Another difficulty was of a legal kind. What it

was we cannot pretend to say with any certainty. It is impossible to believe that Matilda's first husband. was still alive. On the other hand, it seems equally impossible to make out clearly any relationship between the two lovers that would have brought their marriage within the prohibited degrees. But, whatever the difficulties were, they were serious enough to delay the marriage for nearly four years. The courtship began in 1048, but the marriage did not take place till 1051. It was expressly forbidden at the time when it was first proposed by the Council of Rheims. Even when it was actually celebrated it was held to be irregular by the authorities of the Church; and it was not till six or seven years afterwards that Pope Nicholas II. yielded, not without reluctance, to the petition of William's chosen advocate, Lanfranc,1 and granted the dispensation which was to take away from it all defect.

Such, then, was Harold's great rival.
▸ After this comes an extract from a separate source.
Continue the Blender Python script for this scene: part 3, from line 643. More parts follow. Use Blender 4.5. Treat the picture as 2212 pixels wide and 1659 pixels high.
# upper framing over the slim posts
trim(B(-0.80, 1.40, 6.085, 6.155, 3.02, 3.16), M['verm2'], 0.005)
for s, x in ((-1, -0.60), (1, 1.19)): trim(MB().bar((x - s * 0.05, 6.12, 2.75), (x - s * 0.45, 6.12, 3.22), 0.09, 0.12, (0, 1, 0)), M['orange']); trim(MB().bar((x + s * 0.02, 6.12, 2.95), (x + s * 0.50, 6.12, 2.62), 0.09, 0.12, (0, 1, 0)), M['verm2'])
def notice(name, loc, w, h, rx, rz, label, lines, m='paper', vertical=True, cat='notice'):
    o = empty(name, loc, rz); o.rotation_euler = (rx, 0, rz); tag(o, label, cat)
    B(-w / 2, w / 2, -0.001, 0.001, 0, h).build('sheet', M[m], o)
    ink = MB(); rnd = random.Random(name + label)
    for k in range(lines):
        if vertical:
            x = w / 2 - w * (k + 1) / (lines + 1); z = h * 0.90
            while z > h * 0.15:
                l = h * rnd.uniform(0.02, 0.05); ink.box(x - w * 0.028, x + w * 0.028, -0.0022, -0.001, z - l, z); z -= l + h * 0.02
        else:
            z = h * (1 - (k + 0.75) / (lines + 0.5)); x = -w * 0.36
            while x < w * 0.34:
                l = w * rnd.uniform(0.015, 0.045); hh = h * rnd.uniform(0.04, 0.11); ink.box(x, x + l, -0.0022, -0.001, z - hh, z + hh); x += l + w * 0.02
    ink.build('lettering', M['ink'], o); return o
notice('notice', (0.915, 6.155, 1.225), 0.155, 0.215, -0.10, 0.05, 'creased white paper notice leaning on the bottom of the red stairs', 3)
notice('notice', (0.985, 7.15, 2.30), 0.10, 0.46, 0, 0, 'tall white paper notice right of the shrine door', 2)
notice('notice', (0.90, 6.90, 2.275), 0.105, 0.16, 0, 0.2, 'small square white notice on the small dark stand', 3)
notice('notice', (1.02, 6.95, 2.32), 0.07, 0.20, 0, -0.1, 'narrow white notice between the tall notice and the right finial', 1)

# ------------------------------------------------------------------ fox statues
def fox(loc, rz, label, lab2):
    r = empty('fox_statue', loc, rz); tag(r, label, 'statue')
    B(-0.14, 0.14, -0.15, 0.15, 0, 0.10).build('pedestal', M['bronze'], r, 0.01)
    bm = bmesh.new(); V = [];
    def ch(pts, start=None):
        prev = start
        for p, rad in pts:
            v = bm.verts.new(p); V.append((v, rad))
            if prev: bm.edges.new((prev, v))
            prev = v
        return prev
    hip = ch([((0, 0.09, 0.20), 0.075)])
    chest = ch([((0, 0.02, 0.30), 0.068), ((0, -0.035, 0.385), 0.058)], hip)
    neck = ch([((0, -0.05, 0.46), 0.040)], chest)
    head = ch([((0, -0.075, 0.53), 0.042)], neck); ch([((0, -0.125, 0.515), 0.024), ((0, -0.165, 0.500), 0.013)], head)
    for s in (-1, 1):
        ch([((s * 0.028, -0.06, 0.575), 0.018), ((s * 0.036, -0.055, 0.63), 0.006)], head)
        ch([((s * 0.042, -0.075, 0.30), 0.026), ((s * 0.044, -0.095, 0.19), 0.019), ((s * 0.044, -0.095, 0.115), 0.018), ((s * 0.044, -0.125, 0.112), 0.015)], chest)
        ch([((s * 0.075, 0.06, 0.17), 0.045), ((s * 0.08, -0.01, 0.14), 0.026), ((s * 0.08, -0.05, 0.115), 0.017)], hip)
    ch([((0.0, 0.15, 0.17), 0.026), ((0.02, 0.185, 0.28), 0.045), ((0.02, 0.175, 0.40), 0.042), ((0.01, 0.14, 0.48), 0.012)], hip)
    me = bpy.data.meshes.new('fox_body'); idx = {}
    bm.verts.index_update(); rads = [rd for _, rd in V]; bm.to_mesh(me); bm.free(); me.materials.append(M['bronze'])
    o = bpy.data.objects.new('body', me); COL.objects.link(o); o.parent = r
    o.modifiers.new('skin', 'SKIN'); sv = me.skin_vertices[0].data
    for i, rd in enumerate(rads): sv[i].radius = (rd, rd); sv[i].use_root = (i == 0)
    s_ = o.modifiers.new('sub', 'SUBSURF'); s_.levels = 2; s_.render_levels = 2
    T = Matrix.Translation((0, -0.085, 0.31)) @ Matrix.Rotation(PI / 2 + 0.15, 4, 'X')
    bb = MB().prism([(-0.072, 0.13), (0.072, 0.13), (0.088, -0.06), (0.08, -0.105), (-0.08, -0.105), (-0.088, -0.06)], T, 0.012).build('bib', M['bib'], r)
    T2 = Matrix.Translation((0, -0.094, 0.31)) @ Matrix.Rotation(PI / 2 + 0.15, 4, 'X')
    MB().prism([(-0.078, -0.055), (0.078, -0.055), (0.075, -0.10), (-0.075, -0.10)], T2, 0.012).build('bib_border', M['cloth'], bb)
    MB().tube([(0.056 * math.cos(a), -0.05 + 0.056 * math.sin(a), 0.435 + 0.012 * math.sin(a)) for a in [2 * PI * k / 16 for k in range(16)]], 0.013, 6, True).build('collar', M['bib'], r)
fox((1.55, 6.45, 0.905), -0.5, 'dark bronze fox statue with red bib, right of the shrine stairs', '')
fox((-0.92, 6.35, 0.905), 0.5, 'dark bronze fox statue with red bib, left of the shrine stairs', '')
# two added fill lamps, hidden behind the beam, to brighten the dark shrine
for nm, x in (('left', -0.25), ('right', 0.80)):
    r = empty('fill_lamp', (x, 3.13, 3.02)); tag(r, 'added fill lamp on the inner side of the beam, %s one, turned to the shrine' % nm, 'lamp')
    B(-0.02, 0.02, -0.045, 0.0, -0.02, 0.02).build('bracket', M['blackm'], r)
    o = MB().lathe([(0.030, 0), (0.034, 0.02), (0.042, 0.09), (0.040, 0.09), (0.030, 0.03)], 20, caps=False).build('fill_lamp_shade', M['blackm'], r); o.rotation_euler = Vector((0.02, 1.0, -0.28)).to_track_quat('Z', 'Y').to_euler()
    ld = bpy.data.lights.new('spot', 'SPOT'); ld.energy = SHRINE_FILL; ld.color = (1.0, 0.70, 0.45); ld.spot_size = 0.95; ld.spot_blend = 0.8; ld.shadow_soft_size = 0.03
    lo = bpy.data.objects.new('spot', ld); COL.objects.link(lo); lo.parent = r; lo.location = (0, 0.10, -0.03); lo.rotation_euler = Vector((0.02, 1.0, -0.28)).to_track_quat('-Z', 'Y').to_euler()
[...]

His claims or hopes were Edward's promise, Harold's own oath, and the relationship of his wife to the royal house. His chief support lay in the Norman influence which the King during all his reign had so busily promoted. • Afterwards Archbishop of Canterbury.

THE ACCESSION OF HAROLD AND THE CAMPAIGN

IN THE NORTH.

EDWARD THE CONFESSOR was now drawing near to his end. The vexation which he felt at the banishment of Tostig is said to have aggravated his sickness; but whatever the cause, it was now evident that he had not long to live. On Christmas Day he appeared in public, wearing his crown, according to custom, but in the evening his strength gave way. Still he rallied, and appeared, more than once, at the banquets with which the Christmas festival was held. On Innocents' Day (Wednesday, December 28, 1065) the great church which he had been building for many years, and on which he had spent, it was said, the tenth part of the wealth of the kingdom, was consecrated. The King was too weak to attend the ceremony; when he heard that it was complete, he laid his head upon his pillow. Nor did he ever rise again from his bed. He grew weaker and weaker till, on the Tuesday in the following week (January 5, 1066), his speech failed him.